The title to the book refers to the layers and roles we each have in ourselves. Anna has to write a poem as an assignment. In the first one she writes about the peeling of an onion, as the layers are stripped back the essential onion is revealed – good and wholesome. At this stage Anna is fighting her injuries, not acknowledging the extent of them and determined her life will be as it was. She is in denial and angry.

She revises her poem. The second poem is about an onion being peeled revealing a rotten core. Anna is despair. Her injuries are worse than first thought. She is unable to attend school still despite her attempts to do so. Her romance is rocky and her family is stressed.

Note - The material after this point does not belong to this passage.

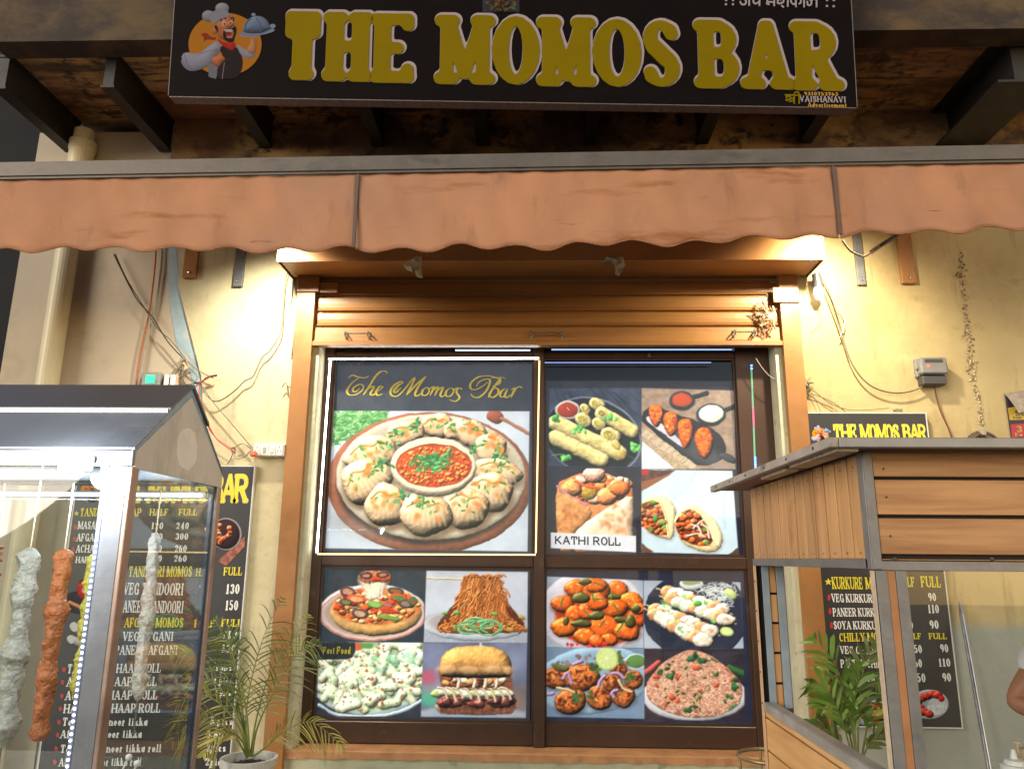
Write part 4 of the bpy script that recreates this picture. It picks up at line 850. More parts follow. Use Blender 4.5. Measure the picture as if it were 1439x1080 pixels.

She starts to believe it would be better off if she’d died. Reluctantly she agrees to counselling.

A chance encounter with the driver of the other car sends her to the core of her fears and her darkest moments.

Without explaining here exactly what happens, Anna comes to terms with what has happened. Her final poem is about the onion bulb sprouting new life.

She has peeled the onion.

Despite the subject matter the book is a light read and optimistic in the end. There is gentle humour throughout the book and serious teenage romance which is realistically portrayed.

The minor characters lacked complexity, though Anna herself is well drawn. For instance, her mother bakes under stress; her younger sister is always inventing an illness. The impact on a family is more complicated than that.
This book is set in an Australian country town and the school setting and the law as it relates to the accident is Victorian.

If you want a quick, light read that nevertheless provokes some thought, I recommend this book, even if you’re no longer a ‘young adult’.

Have you ever read a book that was for a younger audience? What was it? Did you enjoy it?